(Data records)
[START]
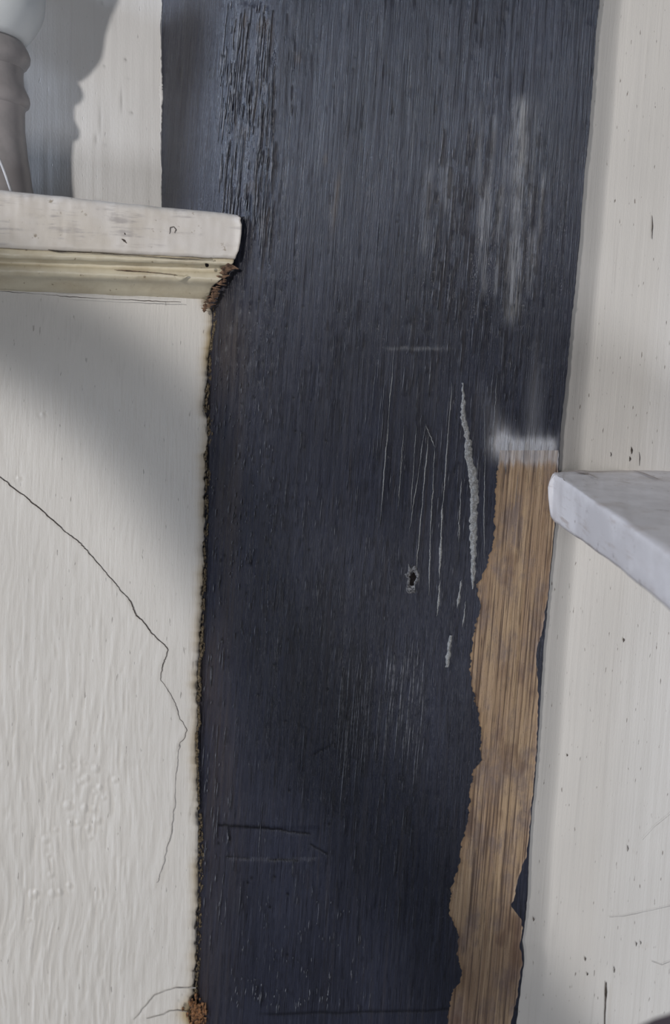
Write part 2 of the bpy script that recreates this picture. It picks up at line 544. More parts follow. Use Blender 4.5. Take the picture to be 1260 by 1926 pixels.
# rough grey filler streak beside the stripped strip
def filler(pts, name, label):
    p = np.array(pts, float)
    ys = np.arange(p[0, 0], p[-1, 0], 2.0)
    l = np.interp(ys, p[:, 0], p[:, 1]) + 1.8 * vn(ys / 5., 1, 6)
    r = np.interp(ys, p[:, 0], p[:, 2]) + 1.8 * vn(ys / 5., 2, 7)
    q = np.linspace(0, 1, 12)[None, :]
    X = l[:, None] + (r - l)[:, None] * q
    Yy = np.broadcast_to(ys[:, None], X.shape)
    hh = .0016 * np.sin(np.pi * q) ** .5 * (.75 + .5 * vn(X / 4., Yy / 5., 8)) - .0001
    V = U(X, Yy, post_depth(X, Yy) - hh)
    o = link(name, mesh_np(name, V, gridF(*X.shape), True), post, M_FILL)
    o['label'] = label
    return o


filler([(720, 869, 873), (790, 866, 877), (826, 874, 886), (860, 874, 889), (885, 880, 897), (920, 884, 900), (980, 882, 899),
        (1040, 884, 896), (1075, 886, 894), (1110, 886, 890)], 'filler_streak', 'rough pale grey filler streak in the paint')
filler([(1195, 846, 850), (1212, 842, 850), (1235, 838, 847), (1256, 838, 843)], 'filler_streak', 'small splintered sliver in the paint')


SCR = ((742, 650, 715, 990, 1.6), (800, 800, 770, 1000, 1.4), (806, 815, 782, 1080, 2.0), (818, 842, 812, 960, 1.6),
       (850, 720, 832, 960, 1.8), (832, 945, 826, 1090, 4.2), (828, 1090, 822, 1160, 3.0), (868, 900, 862, 1020, 2.0),
       (868, 1090, 860, 1145, 4.0), (912, 760, 910, 1050, 1.4), (935, 700, 925, 870, 1.2), (760, 800, 748, 960, 1.4),
       (812, 930, 806, 1120, 1.8), (876, 1130, 870, 1180, 2.4), (800, 797, 818, 842, 1.6), (783, 800, 773, 960, 1.2))
for q, (x0, y0, x1, y1, w_) in enumerate(SCR):
    m_ = [(x0 + (x1 - x0) * t, y0 + (y1 - y0) * t) for t in np.linspace(0, 1, 7)]
    ribbon('paint_ridge', m_, [.3, w_, w_ * .7, w_ * 1.2, w_, .3], post_depth, .0011, M_FILL, post, 10, .7, q + 3)


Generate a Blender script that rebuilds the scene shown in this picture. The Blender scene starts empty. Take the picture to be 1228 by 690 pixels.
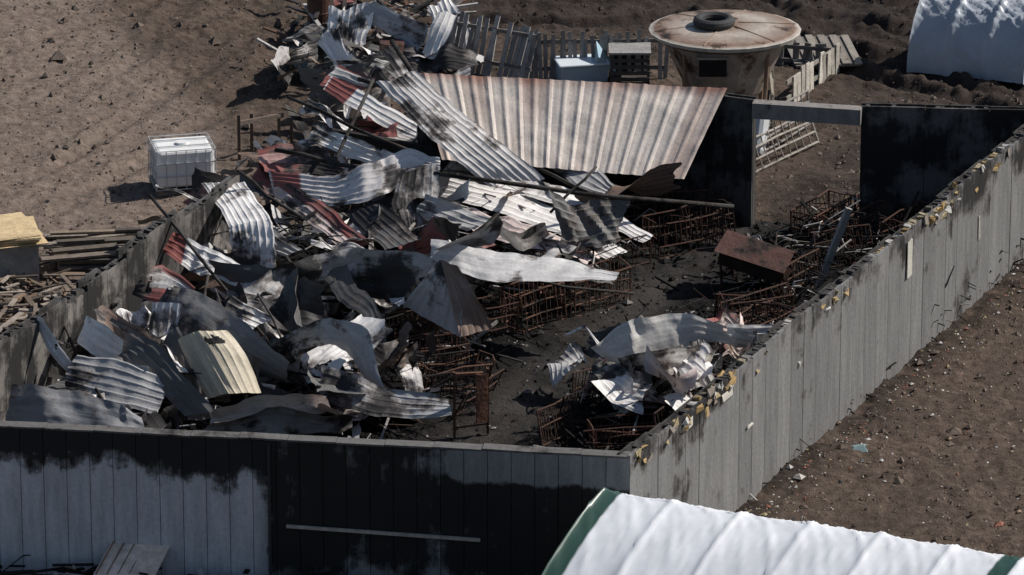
import bpy, math, random
import numpy as np
from mathutils import Vector, Matrix
random.seed(7); rng=np.random.default_rng(7)
# ---- plan of the site: metres, x east, y north, z up (x,y listed in cm, z in cm)
SHT="""a: -428 955 130 -339 926 120 | -382 1006 160 -302 935 150
b1: -391 829 190 -279 697 170 -151 589 130 | -412 796 170 -314 671 150 -196 590 120
b2: -446 829 140 -315 677 110 | -454 778 130 -341 639 100
c: -281 412 310 -164 233 240 -51 216 150 | -201 419 330 -68 283 260 63 240 160
d: -527 443 100 -452 438 100 -353 416 100 | -547 516 130 -472 519 140 -372 449 130
e1: -501 325 90 -373 193 110 -285 149 140 -216 193 180 -153 180 190 | -517 396 120 -375 280 150 -287 255 190 -217 273 210 -153 213 210
e2: -236 161 200 -250 122 140 -214 58 80 | -153 186 210 -151 155 160 -183 48 80
f1: -644 158 170 -579 -104 170 -568 -148 90 | -557 121 190 -491 -109 190 -478 -183 90
g: -727 -169 150 -627 -301 140 -531 -354 120 | -717 -127 180 -613 -236 170 -495 -339 150
h1: -517 223 140 -414 87 110 -342 -4 80 | -464 197 160 -370 98 130 -290 -9 100
h2: -444 499 160 -345 449 130 -255 396 120 | -409 524 180 -309 460 160 -220 419 140
i1: -156 267 110 28 194 80 209 47 40 | -121 288 140 54 264 100 236 91 50
i2: -42 292 120 133 229 90 268 132 50 | -16 321 140 151 278 110 298 146 60
i3: -129 132 100 -7 58 80 148 -1 50 | -94 180 120 45 95 100 183 60 50
i4: 46 388 160 134 287 120 212 264 100 | 90 437 190 169 333 160 230 271 120
j: -448 -406 100 -391 -361 110 -307 -356 110 -223 -385 110 -182 -397 100 | -537 -436 150 -447 -391 190 -323 -348 210 -190 -373 210 -136 -391 190
k: -158 -299 150 -40 -346 140 77 -346 140 202 -341 140 | -158 -252 190 -23 -274 180 111 -278 160 211 -319 150
k2: -91 -218 160 -40 -216 170 -19 -219 200 | -157 -302 190 -90 -301 220 -27 -264 260
l1: -145 -394 200 -181 -415 160 -218 -395 110 | -114 -425 190 -101 -430 130 -101 -456 60
l2: -143 -417 210 -123 -433 140 -106 -451 60 | -109 -438 200 -70 -433 140 -40 -399 60
m1: -752 -446 150 -683 -496 140 -643 -488 130 | -739 -432 180 -696 -391 190 -626 -467 170
m2: -696 -566 110 -634 -656 100 -543 -695 80 -446 -702 60 | -688 -540 200 -604 -583 200 -509 -704 170 -424 -751 110
n: -706 -576 180 -712 -597 130 -703 -662 90 | -641 -585 180 -644 -620 130 -654 -690 90
o: -647 -737 160 -623 -778 120 -586 -819 70 | -553 -736 180 -515 -762 140 -487 -792 70
p: -446 -670 100 -355 -703 140 -306 -732 120 -282 -766 60 | -466 -661 140 -355 -702 190 -281 -736 180 -242 -791 80
q: -363 -836 70 -263 -860 50 -125 -860 50 | -370 -769 120 -264 -816 100 -122 -827 70
s: -964 -926 60 -835 -952 60 -702 -978 60 | -961 -894 130 -836 -904 120 -704 -942 80
t1: -801 -716 140 -732 -778 120 -623 -890 60 | -777 -688 190 -684 -770 160 -572 -907 80
t2: -840 -729 150 -803 -741 120 -759 -751 110 | -835 -706 200 -791 -725 190 -749 -756 160
u: -921 -717 180 -894 -766 150 -864 -787 120 | -908 -734 200 -877 -770 160 -847 -795 130
v1: -581 -931 50 -469 -926 60 -347 -855 60 | -573 -924 90 -468 -930 120 -355 -887 100
v2: -595 -970 50 -452 -970 50 -310 -935 50 | -554 -989 90 -435 -984 110 -301 -959 90
w: -688 -713 130 -668 -786 80 -641 -861 40 | -647 -704 170 -606 -797 110 -575 -890 60
x: -868 -826 90 -777 -850 70 -680 -873 60 | -844 -789 150 -763 -794 140 -669 -819 110
y1: 184 -761 110 260 -759 130 366 -729 150 461 -699 130 | 158 -783 160 233 -738 200 349 -724 210 472 -710 160
y2: 212 -767 90 300 -774 110 382 -751 110 | 195 -768 130 300 -770 160 414 -743 150
y3: 300 -759 130 325 -779 60 | 357 -743 150 395 -741 80
y4: 433 -663 120 507 -649 120 | 425 -654 160 499 -644 160
y5: 155 -771 100 203 -820 50 | 204 -755 120 283 -824 60
T1: -425 1431 80 -420 1495 140 | -332 1399 80 -314 1463 160
T2: -208 1386 70 -170 1431 150 | -166 1355 60 -128 1431 140
T3: -352 1463 130 -218 1399 70 | -323 1463 170 -189 1399 120
T4: -517 1461 10 -353 1433 15 | -504 1499 30 -334 1474 30
T5: -330 1305 80 -261 1153 50 | -273 1336 110 -215 1213 60
T6: -530 1570 40 -374 1513 50 | -481 1558 70 -354 1507 80
gr: 949 -88 -10 1066 -157 -10 | 1022 35 0 1094 76 0
rf: -203 528 295 -148 349 160 | 456 424 295 362 283 140
h3: -621 98 130 -537 -55 120 -458 -128 110 | -586 91 160 -503 -37 150 -423 -134 130
h4: -336 101 120 -264 -49 100 | -275 94 150 -187 -29 120
h5: -197 70 140 -93 23 120 | -171 89 170 -41 33 140
p2: -553 -460 120 -468 -516 100 -353 -510 80 | -570 -436 150 -454 -454 130 -337 -495 110
m3: -587 -603 150 -514 -593 120 | -548 -556 190 -465 -580 150"""
SH={}
for l in SHT.split("\n"):
    k,r=l.split(': ');ab=[]
    for h in r.split(' | '):
        q=[float(x)/100 for x in h.split()];ab.append([tuple(q[i:i+3]) for i in range(0,len(q),3)])
    SH[k]=tuple(ab)
V2=lambda x,y,z=0: Vector((x/100,y/100,z/100))
P=dict(FL=V2(-1017,-1497),FR=V2(210,-1660),FM=V2(-437,-1579),BR=V2(1140,317),BL=V2(-329,574),dl=V2(510,391,280),dr=V2(736,345,280),wl=V2(414,430),wm=V2(-203,505),L0=V2(-1062,-1024),L1=V2(-589,161))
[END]
◆ Exercise details: Pick out all lines from the data above in which the word "Blender" appears.

◆ The solution:
Write part 2 of the bpy script that recreates this picture. It picks up at line 544. More parts follow. Use Blender 4.5. Take the picture to be 1260 by 1926 pixels.
Generate a Blender script that rebuilds the scene shown in this picture. The Blender scene starts empty. Take the picture to be 1228 by 690 pixels.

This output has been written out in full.